Recorded data:
============================================================

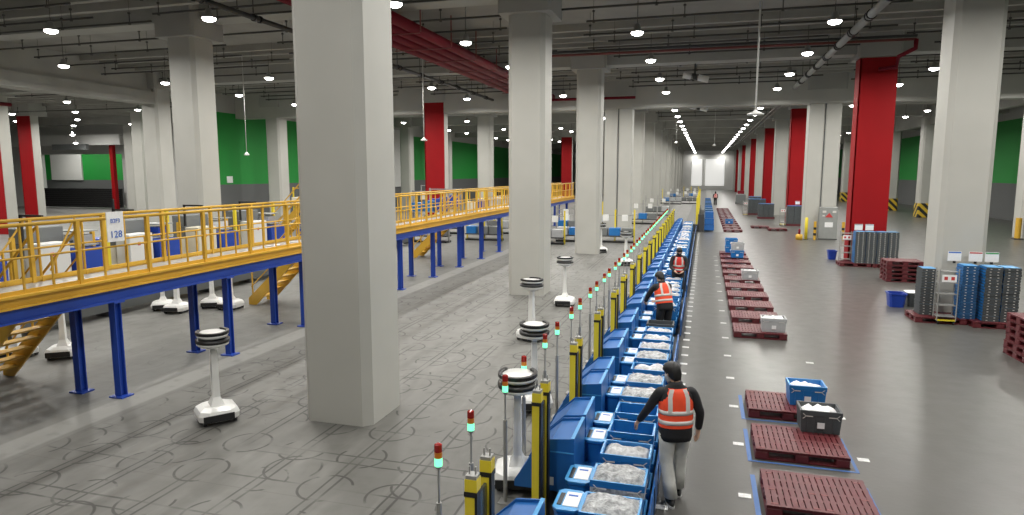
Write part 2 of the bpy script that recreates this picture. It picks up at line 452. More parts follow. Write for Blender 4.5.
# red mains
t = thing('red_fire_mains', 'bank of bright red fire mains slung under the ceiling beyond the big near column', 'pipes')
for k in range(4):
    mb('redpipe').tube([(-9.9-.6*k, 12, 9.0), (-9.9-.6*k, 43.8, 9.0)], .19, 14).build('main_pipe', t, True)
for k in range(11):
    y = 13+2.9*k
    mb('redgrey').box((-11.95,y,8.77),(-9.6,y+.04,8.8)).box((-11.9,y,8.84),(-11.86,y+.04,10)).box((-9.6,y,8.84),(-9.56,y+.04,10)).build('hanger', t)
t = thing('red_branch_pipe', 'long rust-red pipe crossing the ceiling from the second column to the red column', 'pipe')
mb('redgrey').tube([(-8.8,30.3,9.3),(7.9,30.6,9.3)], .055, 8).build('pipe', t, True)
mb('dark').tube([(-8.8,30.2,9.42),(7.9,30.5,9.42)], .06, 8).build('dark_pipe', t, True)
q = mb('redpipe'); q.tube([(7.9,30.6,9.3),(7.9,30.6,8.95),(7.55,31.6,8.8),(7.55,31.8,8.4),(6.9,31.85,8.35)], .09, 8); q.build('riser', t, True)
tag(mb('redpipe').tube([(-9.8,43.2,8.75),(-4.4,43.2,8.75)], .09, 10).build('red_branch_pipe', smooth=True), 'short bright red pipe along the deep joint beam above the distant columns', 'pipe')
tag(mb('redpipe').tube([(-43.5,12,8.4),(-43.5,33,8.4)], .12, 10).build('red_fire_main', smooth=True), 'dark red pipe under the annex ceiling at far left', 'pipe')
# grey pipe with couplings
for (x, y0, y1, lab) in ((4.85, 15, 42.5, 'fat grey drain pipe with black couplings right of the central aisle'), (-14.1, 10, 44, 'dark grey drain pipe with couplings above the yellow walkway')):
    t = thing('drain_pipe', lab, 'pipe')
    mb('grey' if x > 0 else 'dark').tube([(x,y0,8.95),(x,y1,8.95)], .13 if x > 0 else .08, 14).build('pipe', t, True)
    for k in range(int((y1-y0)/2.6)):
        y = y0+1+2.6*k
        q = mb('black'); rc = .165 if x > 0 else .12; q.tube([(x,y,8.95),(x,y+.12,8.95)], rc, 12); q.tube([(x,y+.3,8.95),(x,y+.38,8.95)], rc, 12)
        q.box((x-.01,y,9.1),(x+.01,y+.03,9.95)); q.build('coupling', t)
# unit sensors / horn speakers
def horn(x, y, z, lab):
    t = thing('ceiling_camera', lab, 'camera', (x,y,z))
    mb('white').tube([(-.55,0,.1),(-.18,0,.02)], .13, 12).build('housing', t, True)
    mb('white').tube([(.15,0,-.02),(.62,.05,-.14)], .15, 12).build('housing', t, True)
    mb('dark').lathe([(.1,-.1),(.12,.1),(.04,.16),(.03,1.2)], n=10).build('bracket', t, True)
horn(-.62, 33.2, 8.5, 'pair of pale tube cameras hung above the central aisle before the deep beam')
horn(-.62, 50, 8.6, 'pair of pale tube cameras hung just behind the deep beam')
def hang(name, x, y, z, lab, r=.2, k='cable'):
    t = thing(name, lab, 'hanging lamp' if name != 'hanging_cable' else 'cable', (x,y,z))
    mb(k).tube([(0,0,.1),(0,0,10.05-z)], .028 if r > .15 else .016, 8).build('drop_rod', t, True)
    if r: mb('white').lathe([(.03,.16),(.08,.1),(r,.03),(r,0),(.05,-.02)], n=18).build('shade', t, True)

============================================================

Quote the material in full and exactly; do not carry over its pictures.

Write part 2 of the bpy script that recreates this picture. It picks up at line 452. More parts follow. Write for Blender 4.5.
# red mains
t = thing('red_fire_mains', 'bank of bright red fire mains slung under the ceiling beyond the big near column', 'pipes')
for k in range(4):
    mb('redpipe').tube([(-9.9-.6*k, 12, 9.0), (-9.9-.6*k, 43.8, 9.0)], .19, 14).build('main_pipe', t, True)
for k in range(11):
    y = 13+2.9*k
    mb('redgrey').box((-11.95,y,8.77),(-9.6,y+.04,8.8)).box((-11.9,y,8.84),(-11.86,y+.04,10)).box((-9.6,y,8.84),(-9.56,y+.04,10)).build('hanger', t)
t = thing('red_branch_pipe', 'long rust-red pipe crossing the ceiling from the second column to the red column', 'pipe')
mb('redgrey').tube([(-8.8,30.3,9.3),(7.9,30.6,9.3)], .055, 8).build('pipe', t, True)
mb('dark').tube([(-8.8,30.2,9.42),(7.9,30.5,9.42)], .06, 8).build('dark_pipe', t, True)
q = mb('redpipe'); q.tube([(7.9,30.6,9.3),(7.9,30.6,8.95),(7.55,31.6,8.8),(7.55,31.8,8.4),(6.9,31.85,8.35)], .09, 8); q.build('riser', t, True)
tag(mb('redpipe').tube([(-9.8,43.2,8.75),(-4.4,43.2,8.75)], .09, 10).build('red_branch_pipe', smooth=True), 'short bright red pipe along the deep joint beam above the distant columns', 'pipe')
tag(mb('redpipe').tube([(-43.5,12,8.4),(-43.5,33,8.4)], .12, 10).build('red_fire_main', smooth=True), 'dark red pipe under the annex ceiling at far left', 'pipe')
# grey pipe with couplings
for (x, y0, y1, lab) in ((4.85, 15, 42.5, 'fat grey drain pipe with black couplings right of the central aisle'), (-14.1, 10, 44, 'dark grey drain pipe with couplings above the yellow walkway')):
    t = thing('drain_pipe', lab, 'pipe')
    mb('grey' if x > 0 else 'dark').tube([(x,y0,8.95),(x,y1,8.95)], .13 if x > 0 else .08, 14).build('pipe', t, True)
    for k in range(int((y1-y0)/2.6)):
        y = y0+1+2.6*k
        q = mb('black'); rc = .165 if x > 0 else .12; q.tube([(x,y,8.95),(x,y+.12,8.95)], rc, 12); q.tube([(x,y+.3,8.95),(x,y+.38,8.95)], rc, 12)
        q.box((x-.01,y,9.1),(x+.01,y+.03,9.95)); q.build('coupling', t)
# unit sensors / horn speakers
def horn(x, y, z, lab):
    t = thing('ceiling_camera', lab, 'camera', (x,y,z))
    mb('white').tube([(-.55,0,.1),(-.18,0,.02)], .13, 12).build('housing', t, True)
    mb('white').tube([(.15,0,-.02),(.62,.05,-.14)], .15, 12).build('housing', t, True)
    mb('dark').lathe([(.1,-.1),(.12,.1),(.04,.16),(.03,1.2)], n=10).build('bracket', t, True)
horn(-.62, 33.2, 8.5, 'pair of pale tube cameras hung above the central aisle before the deep beam')
horn(-.62, 50, 8.6, 'pair of pale tube cameras hung just behind the deep beam')
def hang(name, x, y, z, lab, r=.2, k='cable'):
    t = thing(name, lab, 'hanging lamp' if name != 'hanging_cable' else 'cable', (x,y,z))
    mb(k).tube([(0,0,.1),(0,0,10.05-z)], .028 if r > .15 else .016, 8).build('drop_rod', t, True)
    if r: mb('white').lathe([(.03,.16),(.08,.1),(r,.03),(r,0),(.05,-.02)], n=18).build('shade', t, True)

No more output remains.